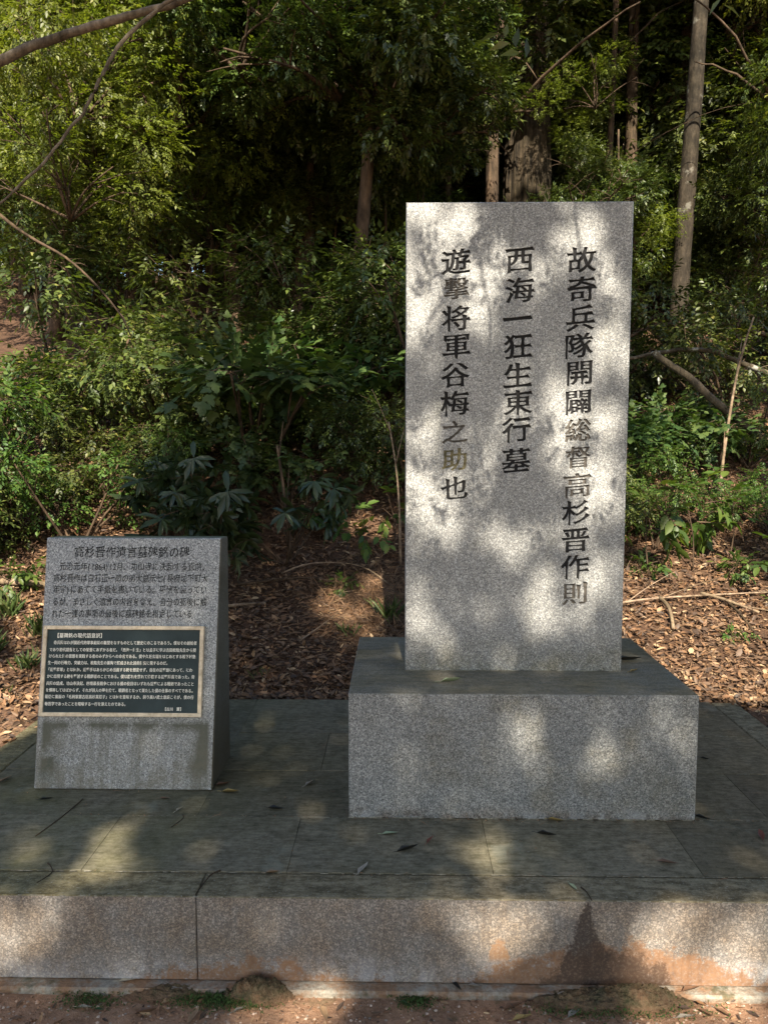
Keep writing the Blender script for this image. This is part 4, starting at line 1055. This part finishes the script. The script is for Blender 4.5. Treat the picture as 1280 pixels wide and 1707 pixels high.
tree('slender_tree', (2.55, 9.9), (2.7, 10.1), 8, .045, 'bark_brown', 'thin dark tree between the cedar and the pale trunk', crowns=canopy_over(2.4, 10.6, 8.0, 2, CM))
tree('slender_tree', (4.5, 11.2), (4.95, 11.6), 8.5, .10, 'bark_grey', 'thin grey tree near the upper right corner', crowns=canopy_over(4.6, 11.8, 7.8, 3, CM))
tree('slender_tree', (3.85, 10.9), (4.25, 11.4), 8, .16, 'bark_brown', 'leaning dark tree right of the pale trunk', crowns=canopy_over(4.6, 10.2, 8.2, 3, CD))
tree('forked_tree', (-1.35, 10.0), (-1.62, 10.4), 7.5, .13, 'bark_brown', 'brown tree with a sunlit fork in the upper left centre', crowns=canopy_over(-1.6, 10.6, 7.4, 4, CM+CD), limbs=5)
tree('slender_tree', (-1.15, 9.3), (-1.05, 9.5), 7.5, .085, 'bark_brown', 'thin trunk with a sunlit patch beside the forked tree', crowns=canopy_over(-.8, 9.8, 6.9, 3, CD), limbs=4)
tree('evergreen_tree', (-.45, 7.6), (-.2, 7.5), 5, .075, 'bark_brown', 'dark glossy evergreen whose boughs hang over the bank left of the slab top',
     crowns=[('canopy0', -.55, 7.3, 4.7, .62), ('canopy1', .15, 7.5, 4.3, .55), ('canopy0', -.95, 7.7, 5.5, .62), ('canopy1', -1.45, 7.2, 4.9, .5), ('canopy1', .3, 7.9, 5.6, .6)], limbs=7)
tree('evergreen_tree', (-2.9, 8.4), (-2.7, 8.6), 6, .09, 'bark_brown', 'leafy evergreen in the upper left corner',
     crowns=[('sun0', -3.1, 7.6, 4.6, .65), ('canopym1', -2.3, 8.0, 6.1, .75), ('sun1', -3.4, 8.1, 6.2, .8), ('sun0', -2.2, 7.8, 4.6, .6), ('canopym0', -1.6, 8.4, 5.6, .5), ('sun1', -3.0, 7.2, 3.6, .5)], limbs=7)
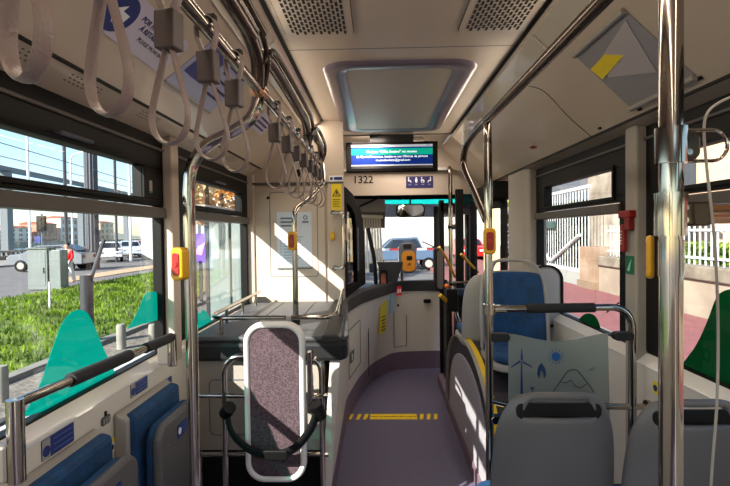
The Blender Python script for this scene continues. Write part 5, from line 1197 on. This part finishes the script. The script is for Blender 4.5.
building(15, 4.0, 8, 12.5, 2.3, 2, 'red house with white windows behind the hedge', fx=-1, floors=1, bays=5, z0=GZ + .4, wm=mat('red_facade', (.62, .24, .22), .8))
t = thing('white_building', (22, 19, GZ), 'white building with dark roof in the upper right pane', 'building')
MB().bb(19.5, 28, 14.5, 24, GZ, 7.0).build('wall', mat('white_facade', (.72, .72, .70), .7), t); MB().slab([(18.8, 14, 7.0), (28.5, 14, 7.0), (23.5, 14, 9.5)], (0, 10.5, 0)).build('roof', mat('dark_roof', (.20, .20, .22), .6), t)
for k in range(4): MB().bb(19.44, 19.5, 15 + 2.3 * k, 16.3 + 2.3 * k, 4.2, 6.0).build('window', mat('window_dark', (.2, .22, .25)), t)
building(14.6, 36, 7, 12, 9, 4, 'grey louvred house behind the white gate', fx=-1, floors=5, bays=3, z0=GZ, wm=mat('louvre_facade', (.36, .37, .40), .7))
building(31, 44, 10, 10, 9, 5, 'cream house seen through the front door', fx=-1, floors=2, bays=3, z0=GZ)
tree((9.8, 31, GZ), 6.2, 1.9, 'green tree seen above the front door', greenl); tree((10.9, 21, GZ), 5.6, 1.5, 'green tree in the upper pane behind the gate', hgl); tree((13.5, 12.4, GZ), 5.6, 1.4, 'yellow green tree in the upper pane behind the near pole', greenl)
MB().bb(4.4, 4.9, 19.5, 20.1, GZ, 2.6).build('gate_post_beige', mat('beige_post', (.85, .76, .55), .8), **T('beige gate post seen through the front door', 'post'))
# ------------------------------------------------------------------ light
wd = bpy.data.worlds.new('world'); S.world = wd; wd.use_nodes = True; nt = wd.node_tree
bg = nt.nodes['Background']; sky = nt.nodes.new('ShaderNodeTexSky'); sky.sky_type = 'NISHITA'; sky.sun_disc = False
sky.sun_elevation = math.radians(33); sky.sun_rotation = math.radians(225); sky.air_density = 1.0; sky.dust_density = .6; sky.ozone_density = 2.0
nt.links.new(sky.outputs[0], bg.inputs[0]); bg.inputs[1].default_value = .22
ld = bpy.data.lights.new('sun', 'SUN'); ld.energy = 11; ld.angle = math.radians(.6); ld.color = (1, .94, .86)
so = bpy.data.objects.new('sun', ld); COL.objects.link(so)
so.rotation_euler = V((1, 1.0, -.86)).to_track_quat('-Z', 'Y').to_euler(); so.location = (-10, -10, 12)
# added interior fill: glossy cover strips beside the ceiling grooves, and an invented front lamp
lens = mat('added_glow_lens', (.70, .67, .60), .08, coat=.8, emit=(1, .90, .78), es=.04)  # faint glow added to the lens; the real covers do not shine
def fillstrip(sd, g, sl, lab):
    t = thing('lamp_cover_added_glow', (g, 1.9, CZ - .05), lab, 'light', 'long lamp covers with added glow beside the ceiling grooves')
    o = V((sd * 1, 0, -sl)).normalized(); n = V((-sd * sl, 0, -1)).normalized(); a = V((g, 0, CZ)) + o * .02
    for k in range(3):
        y0, y1 = -2.4 + 2.3 * k, -.12 + 2.3 * k
        MB().slab([a + V((0, y0, 0)), a + o * .13 + V((0, y0, 0)), a + o * .13 + V((0, y1, 0)), a + V((0, y1, 0))], n * .008).build('lens', lens, t, bevel=.003)
        al = bpy.data.lights.new('added_strip_fill', 'AREA'); al.shape = 'RECTANGLE'; al.size = 2.1; al.size_y = .10; al.energy = ADDED_FILL; al.color = (1, .84, .68)  # added fill light under each cover, to lift the dark interior
        lo = bpy.data.objects.new('added_strip_fill', al); COL.objects.link(lo); lo.location = a + o * .065 + n * .03 + V((0, (y0 + y1) / 2, 0))
        z = -V((-sd * .75, 0, -.65)).normalized(); x = V((0, 1, 0)); y = z.cross(x); lo.rotation_euler = Matrix((x, y, z)).transposed().to_euler()
ADDED_FILL = 5
fillstrip(-1, GL, SL, 'glossy lamp cover strip with added glow between the left groove and the strap rail'); fillstrip(1, GR, SR, 'glossy lamp cover strip with added glow between the right groove and the handrail')
t = thing('added_front_light', (.25, 4.72, CZ - .03), 'small square lamp added in the ceiling behind the screen to brighten the front', 'light')  # lens invented together with its light, to brighten the front
MB().bb(.05, .45, 4.62, 4.82, CZ - .02, CZ).build('lens', lens, t, bevel=.004)
for loc, dr, e, sx in (((.25, 4.72, CZ - .05), (0, .15, -1), 6, .4), ((-.1, 4.3, 2.32), (.2, .8, -1), 7, .3)):  # added fill for the front; the second hangs without any fitting
    al = bpy.data.lights.new('added_front_fill', 'AREA'); al.size = sx; al.energy = e; al.color = (1, .86, .74); lo = bpy.data.objects.new('added_front_fill', al); COL.objects.link(lo); lo.location = loc
    lo.rotation_euler = V(dr).to_track_quat('-Z', 'Y').to_euler()
S.view_settings.view_transform = 'Standard'; S.view_settings.look = 'None'; S.view_settings.gamma = 1; S.view_settings.use_curve_mapping = False
S.view_settings.exposure = .55
cy = S.cycles
cy.max_bounces = 12; cy.diffuse_bounces = 10; cy.glossy_bounces = 4; cy.transparent_max_bounces = 16; cy.use_denoising = True; cy.sample_clamp_indirect = 8
cy.caustics_reflective = False; cy.caustics_refractive = False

--- TASK GOAL ---
Make an exact copy of the whole listing, but don't bring over any pictures.

--- EXPECTED ANSWER ---
Keep writing the Blender script for this image. This is part 4, starting at line 1055. This part finishes the script. The script is for Blender 4.5. Treat the picture as 1280 pixels wide and 1707 pixels high.
tree('slender_tree', (2.55, 9.9), (2.7, 10.1), 8, .045, 'bark_brown', 'thin dark tree between the cedar and the pale trunk', crowns=canopy_over(2.4, 10.6, 8.0, 2, CM))
tree('slender_tree', (4.5, 11.2), (4.95, 11.6), 8.5, .10, 'bark_grey', 'thin grey tree near the upper right corner', crowns=canopy_over(4.6, 11.8, 7.8, 3, CM))
tree('slender_tree', (3.85, 10.9), (4.25, 11.4), 8, .16, 'bark_brown', 'leaning dark tree right of the pale trunk', crowns=canopy_over(4.6, 10.2, 8.2, 3, CD))
tree('forked_tree', (-1.35, 10.0), (-1.62, 10.4), 7.5, .13, 'bark_brown', 'brown tree with a sunlit fork in the upper left centre', crowns=canopy_over(-1.6, 10.6, 7.4, 4, CM+CD), limbs=5)
tree('slender_tree', (-1.15, 9.3), (-1.05, 9.5), 7.5, .085, 'bark_brown', 'thin trunk with a sunlit patch beside the forked tree', crowns=canopy_over(-.8, 9.8, 6.9, 3, CD), limbs=4)
tree('evergreen_tree', (-.45, 7.6), (-.2, 7.5), 5, .075, 'bark_brown', 'dark glossy evergreen whose boughs hang over the bank left of the slab top',
     crowns=[('canopy0', -.55, 7.3, 4.7, .62), ('canopy1', .15, 7.5, 4.3, .55), ('canopy0', -.95, 7.7, 5.5, .62), ('canopy1', -1.45, 7.2, 4.9, .5), ('canopy1', .3, 7.9, 5.6, .6)], limbs=7)
tree('evergreen_tree', (-2.9, 8.4), (-2.7, 8.6), 6, .09, 'bark_brown', 'leafy evergreen in the upper left corner',
     crowns=[('sun0', -3.1, 7.6, 4.6, .65), ('canopym1', -2.3, 8.0, 6.1, .75), ('sun1', -3.4, 8.1, 6.2, .8), ('sun0', -2.2, 7.8, 4.6, .6), ('canopym0', -1.6, 8.4, 5.6, .5), ('sun1', -3.0, 7.2, 3.6, .5)], limbs=7)
The Blender Python script for this scene continues. Write part 5, from line 1197 on. This part finishes the script. The script is for Blender 4.5.
building(15, 4.0, 8, 12.5, 2.3, 2, 'red house with white windows behind the hedge', fx=-1, floors=1, bays=5, z0=GZ + .4, wm=mat('red_facade', (.62, .24, .22), .8))
t = thing('white_building', (22, 19, GZ), 'white building with dark roof in the upper right pane', 'building')
MB().bb(19.5, 28, 14.5, 24, GZ, 7.0).build('wall', mat('white_facade', (.72, .72, .70), .7), t); MB().slab([(18.8, 14, 7.0), (28.5, 14, 7.0), (23.5, 14, 9.5)], (0, 10.5, 0)).build('roof', mat('dark_roof', (.20, .20, .22), .6), t)
for k in range(4): MB().bb(19.44, 19.5, 15 + 2.3 * k, 16.3 + 2.3 * k, 4.2, 6.0).build('window', mat('window_dark', (.2, .22, .25)), t)
building(14.6, 36, 7, 12, 9, 4, 'grey louvred house behind the white gate', fx=-1, floors=5, bays=3, z0=GZ, wm=mat('louvre_facade', (.36, .37, .40), .7))
building(31, 44, 10, 10, 9, 5, 'cream house seen through the front door', fx=-1, floors=2, bays=3, z0=GZ)
tree((9.8, 31, GZ), 6.2, 1.9, 'green tree seen above the front door', greenl); tree((10.9, 21, GZ), 5.6, 1.5, 'green tree in the upper pane behind the gate', hgl); tree((13.5, 12.4, GZ), 5.6, 1.4, 'yellow green tree in the upper pane behind the near pole', greenl)
MB().bb(4.4, 4.9, 19.5, 20.1, GZ, 2.6).build('gate_post_beige', mat('beige_post', (.85, .76, .55), .8), **T('beige gate post seen through the front door', 'post'))
# ------------------------------------------------------------------ light
wd = bpy.data.worlds.new('world'); S.world = wd; wd.use_nodes = True; nt = wd.node_tree
bg = nt.nodes['Background']; sky = nt.nodes.new('ShaderNodeTexSky'); sky.sky_type = 'NISHITA'; sky.sun_disc = False
sky.sun_elevation = math.radians(33); sky.sun_rotation = math.radians(225); sky.air_density = 1.0; sky.dust_density = .6; sky.ozone_density = 2.0
nt.links.new(sky.outputs[0], bg.inputs[0]); bg.inputs[1].default_value = .22
ld = bpy.data.lights.new('sun', 'SUN'); ld.energy = 11; ld.angle = math.radians(.6); ld.color = (1, .94, .86)
so = bpy.data.objects.new('sun', ld); COL.objects.link(so)
so.rotation_euler = V((1, 1.0, -.86)).to_track_quat('-Z', 'Y').to_euler(); so.location = (-10, -10, 12)
# added interior fill: glossy cover strips beside the ceiling grooves, and an invented front lamp
lens = mat('added_glow_lens', (.70, .67, .60), .08, coat=.8, emit=(1, .90, .78), es=.04)  # faint glow added to the lens; the real covers do not shine
def fillstrip(sd, g, sl, lab):
    t = thing('lamp_cover_added_glow', (g, 1.9, CZ - .05), lab, 'light', 'long lamp covers with added glow beside the ceiling grooves')
    o = V((sd * 1, 0, -sl)).normalized(); n = V((-sd * sl, 0, -1)).normalized(); a = V((g, 0, CZ)) + o * .02
    for k in range(3):
        y0, y1 = -2.4 + 2.3 * k, -.12 + 2.3 * k
        MB().slab([a + V((0, y0, 0)), a + o * .13 + V((0, y0, 0)), a + o * .13 + V((0, y1, 0)), a + V((0, y1, 0))], n * .008).build('lens', lens, t, bevel=.003)
        al = bpy.data.lights.new('added_strip_fill', 'AREA'); al.shape = 'RECTANGLE'; al.size = 2.1; al.size_y = .10; al.energy = ADDED_FILL; al.color = (1, .84, .68)  # added fill light under each cover, to lift the dark interior
        lo = bpy.data.objects.new('added_strip_fill', al); COL.objects.link(lo); lo.location = a + o * .065 + n * .03 + V((0, (y0 + y1) / 2, 0))
        z = -V((-sd * .75, 0, -.65)).normalized(); x = V((0, 1, 0)); y = z.cross(x); lo.rotation_euler = Matrix((x, y, z)).transposed().to_euler()
ADDED_FILL = 5
fillstrip(-1, GL, SL, 'glossy lamp cover strip with added glow between the left groove and the strap rail'); fillstrip(1, GR, SR, 'glossy lamp cover strip with added glow between the right groove and the handrail')
t = thing('added_front_light', (.25, 4.72, CZ - .03), 'small square lamp added in the ceiling behind the screen to brighten the front', 'light')  # lens invented together with its light, to brighten the front
MB().bb(.05, .45, 4.62, 4.82, CZ - .02, CZ).build('lens', lens, t, bevel=.004)
for loc, dr, e, sx in (((.25, 4.72, CZ - .05), (0, .15, -1), 6, .4), ((-.1, 4.3, 2.32), (.2, .8, -1), 7, .3)):  # added fill for the front; the second hangs without any fitting
    al = bpy.data.lights.new('added_front_fill', 'AREA'); al.size = sx; al.energy = e; al.color = (1, .86, .74); lo = bpy.data.objects.new('added_front_fill', al); COL.objects.link(lo); lo.location = loc
    lo.rotation_euler = V(dr).to_track_quat('-Z', 'Y').to_euler()
S.view_settings.view_transform = 'Standard'; S.view_settings.look = 'None'; S.view_settings.gamma = 1; S.view_settings.use_curve_mapping = False
S.view_settings.exposure = .55
cy = S.cycles
cy.max_bounces = 12; cy.diffuse_bounces = 10; cy.glossy_bounces = 4; cy.transparent_max_bounces = 16; cy.use_denoising = True; cy.sample_clamp_indirect = 8
cy.caustics_reflective = False; cy.caustics_refractive = False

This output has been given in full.